日常と非日常
斉藤和義の新譜、エアロスミスの来日公演、ストーンズ全盛期のライブ映像、そして麗蘭・CHABO、リクオのライブ…。今になって、ようやく音楽が自分の暮らしに戻ってきた。
何度も書くようだが、3.11以降、僕は音楽に関して不感症になりかけていたのだ。もう、何を聴いても音が身体に入ってこない。特に日本語で丁寧に書かれた歌ほど、聴いているうちに虚しい気持ちになり、聴き続けることができなくなっていた。歌なんかより、脳髄が痺れるような音が欲しかった。今年の夏は、まるでエレキギターに目覚めた中学生のように、レッチリやU2を爆音で聞く日々をおくった。

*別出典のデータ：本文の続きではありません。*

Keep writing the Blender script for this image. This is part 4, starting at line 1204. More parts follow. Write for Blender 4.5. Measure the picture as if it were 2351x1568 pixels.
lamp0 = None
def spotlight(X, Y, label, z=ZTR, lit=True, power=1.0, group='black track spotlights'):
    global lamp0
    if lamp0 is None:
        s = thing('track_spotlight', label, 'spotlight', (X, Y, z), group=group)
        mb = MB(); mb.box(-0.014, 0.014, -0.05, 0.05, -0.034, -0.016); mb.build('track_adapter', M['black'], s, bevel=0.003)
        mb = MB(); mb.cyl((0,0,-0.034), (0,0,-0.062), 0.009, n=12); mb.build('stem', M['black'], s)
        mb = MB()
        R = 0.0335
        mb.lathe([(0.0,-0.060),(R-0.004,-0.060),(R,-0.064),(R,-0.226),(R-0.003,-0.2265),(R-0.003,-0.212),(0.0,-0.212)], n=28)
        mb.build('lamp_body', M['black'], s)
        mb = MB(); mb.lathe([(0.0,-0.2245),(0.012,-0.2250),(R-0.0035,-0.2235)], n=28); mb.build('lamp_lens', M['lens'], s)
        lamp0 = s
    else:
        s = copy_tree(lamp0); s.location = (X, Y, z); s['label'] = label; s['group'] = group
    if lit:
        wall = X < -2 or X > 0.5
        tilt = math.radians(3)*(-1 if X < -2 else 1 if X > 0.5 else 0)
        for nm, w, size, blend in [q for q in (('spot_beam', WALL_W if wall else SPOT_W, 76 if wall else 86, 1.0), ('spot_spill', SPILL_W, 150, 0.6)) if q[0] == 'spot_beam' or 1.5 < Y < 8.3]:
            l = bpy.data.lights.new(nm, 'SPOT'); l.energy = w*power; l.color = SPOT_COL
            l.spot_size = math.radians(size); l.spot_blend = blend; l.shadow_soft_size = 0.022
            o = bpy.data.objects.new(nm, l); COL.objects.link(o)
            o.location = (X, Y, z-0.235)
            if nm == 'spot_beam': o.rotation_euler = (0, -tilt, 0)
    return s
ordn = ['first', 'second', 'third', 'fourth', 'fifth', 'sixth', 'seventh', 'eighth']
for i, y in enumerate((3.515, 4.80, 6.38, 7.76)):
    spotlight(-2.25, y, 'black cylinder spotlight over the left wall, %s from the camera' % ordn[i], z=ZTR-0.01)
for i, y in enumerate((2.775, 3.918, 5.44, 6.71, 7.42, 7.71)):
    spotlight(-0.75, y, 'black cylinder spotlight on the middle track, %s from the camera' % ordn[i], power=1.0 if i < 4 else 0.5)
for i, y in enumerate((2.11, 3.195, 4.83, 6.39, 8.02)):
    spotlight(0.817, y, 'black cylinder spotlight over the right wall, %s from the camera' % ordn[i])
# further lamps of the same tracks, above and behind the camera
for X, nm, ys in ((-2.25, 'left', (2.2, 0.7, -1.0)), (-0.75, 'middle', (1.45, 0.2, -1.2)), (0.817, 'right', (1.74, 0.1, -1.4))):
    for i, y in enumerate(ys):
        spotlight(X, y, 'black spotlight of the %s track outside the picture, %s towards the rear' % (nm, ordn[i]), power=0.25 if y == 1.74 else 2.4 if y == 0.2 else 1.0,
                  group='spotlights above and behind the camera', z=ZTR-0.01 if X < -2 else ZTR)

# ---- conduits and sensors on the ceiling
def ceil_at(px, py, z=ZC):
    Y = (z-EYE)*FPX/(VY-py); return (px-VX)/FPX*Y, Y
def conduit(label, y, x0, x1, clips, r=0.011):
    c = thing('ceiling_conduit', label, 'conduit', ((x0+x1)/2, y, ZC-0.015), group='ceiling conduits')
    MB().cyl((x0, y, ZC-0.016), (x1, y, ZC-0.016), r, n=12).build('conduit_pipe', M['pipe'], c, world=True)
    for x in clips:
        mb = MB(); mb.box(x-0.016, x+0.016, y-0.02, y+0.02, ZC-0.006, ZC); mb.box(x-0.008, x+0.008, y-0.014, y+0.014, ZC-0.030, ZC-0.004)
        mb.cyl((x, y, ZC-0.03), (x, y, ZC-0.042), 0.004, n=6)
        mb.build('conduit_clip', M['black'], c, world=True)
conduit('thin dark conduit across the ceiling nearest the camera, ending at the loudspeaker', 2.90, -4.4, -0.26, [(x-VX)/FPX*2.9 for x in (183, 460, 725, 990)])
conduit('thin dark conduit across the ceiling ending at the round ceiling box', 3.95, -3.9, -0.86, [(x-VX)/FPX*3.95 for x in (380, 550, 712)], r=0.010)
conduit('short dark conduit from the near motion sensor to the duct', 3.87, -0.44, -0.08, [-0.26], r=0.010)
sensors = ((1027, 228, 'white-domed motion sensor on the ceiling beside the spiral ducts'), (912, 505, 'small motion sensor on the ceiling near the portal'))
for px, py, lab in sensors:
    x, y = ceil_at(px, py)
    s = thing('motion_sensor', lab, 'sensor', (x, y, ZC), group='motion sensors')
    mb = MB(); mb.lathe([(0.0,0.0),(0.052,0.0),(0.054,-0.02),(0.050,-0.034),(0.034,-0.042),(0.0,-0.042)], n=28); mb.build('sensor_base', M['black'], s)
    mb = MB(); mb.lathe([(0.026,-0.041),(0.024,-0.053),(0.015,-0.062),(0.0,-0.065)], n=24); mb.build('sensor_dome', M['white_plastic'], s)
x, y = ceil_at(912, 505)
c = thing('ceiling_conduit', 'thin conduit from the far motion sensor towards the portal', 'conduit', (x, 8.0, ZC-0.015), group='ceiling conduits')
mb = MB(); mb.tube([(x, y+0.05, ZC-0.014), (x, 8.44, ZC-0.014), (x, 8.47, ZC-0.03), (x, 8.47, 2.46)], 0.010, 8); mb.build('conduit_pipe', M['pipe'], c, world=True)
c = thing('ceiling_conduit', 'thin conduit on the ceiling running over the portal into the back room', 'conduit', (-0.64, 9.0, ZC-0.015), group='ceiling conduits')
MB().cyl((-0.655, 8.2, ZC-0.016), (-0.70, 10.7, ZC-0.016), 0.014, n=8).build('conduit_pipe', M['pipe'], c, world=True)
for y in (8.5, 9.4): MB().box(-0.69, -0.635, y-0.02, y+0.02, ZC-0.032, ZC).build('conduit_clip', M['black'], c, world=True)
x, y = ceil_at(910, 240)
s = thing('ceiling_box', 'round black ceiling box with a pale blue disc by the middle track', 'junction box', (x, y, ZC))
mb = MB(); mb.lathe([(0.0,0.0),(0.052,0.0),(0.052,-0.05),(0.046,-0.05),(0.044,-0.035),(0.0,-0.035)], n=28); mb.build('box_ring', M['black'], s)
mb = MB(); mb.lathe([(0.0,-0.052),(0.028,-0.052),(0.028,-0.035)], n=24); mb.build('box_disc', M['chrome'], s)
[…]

原発事故はまだ全然落ち着いていないが、僕自身はようやく前のように音楽に向かえるようになりつつある。だが、それでも3.11以降、それまでとは決定的に違ってしまった感覚が自分の中に生まれてしまったことを自覚しないわけにはいかないのだ。
特にライブに対する気持ちの変化は大きい。音楽好きにとって、かつてライブは非日常をもたらすものだったのではないだろうか。フェスなんかその際たるもので、逃避と言われようとなんだろうと、そこでひととき桃源郷のような時間が過ごせればそれでいいとみんなが思っていたはず。
それが、3.11以降逆転してしまった。非日常であったはずのライブ空間のほうがかつての日常に近く、今僕らの生きる世界はまるで悪夢のよう。放射能汚染とこの国の負の象徴であるかのような原発は、下手すると僕らの平穏な日常なんか簡単に終わってしまうという脆い現実を見せつけた。
今、重苦しい空気が、まるでカフカの小説のように日常を浸食し尽くしている。今、僕は時々音楽が日常なのか、日常が音楽化してしまったのかわかなくなるような感覚に囚われてしまうことがある。当たり前だが、音楽にははじまりと終わりがある。今はそれがなんだか怖いのだ。音が止むと、まるで日常が終わってしまうような気がして不安になる。この前のリクオのソロライブ、彼はその場から離れるのを惜しむように長いアンコールを続けた。“ああ、リクオも同じ気持ちを抱いているんだな”と、僕は思った。
日常が音楽化してしまった今、きっと音楽は変わっていくだろう。ミュージシャンや意識的なリスナーは、もはや3.11以降の世界には戻れなくなってしまったことを自覚しているはず。
具体的に言うと、僕は今、無性に長い音楽を聴きたい。終わりが無いぐらいに長く濃く、その存在感だけで不毛な現実なんかぶっ飛ばしてしまうような音楽…。僕がもしミュージシャンだったら、今なら絶対そんな音を出すはずだ。
70年代の白人ブルースバンドやプログレッシブロックと呼ばれたグループが、当時延々インプロビゼーションを繰り広げた気持ちが、今になってやっとわかったような気がしている。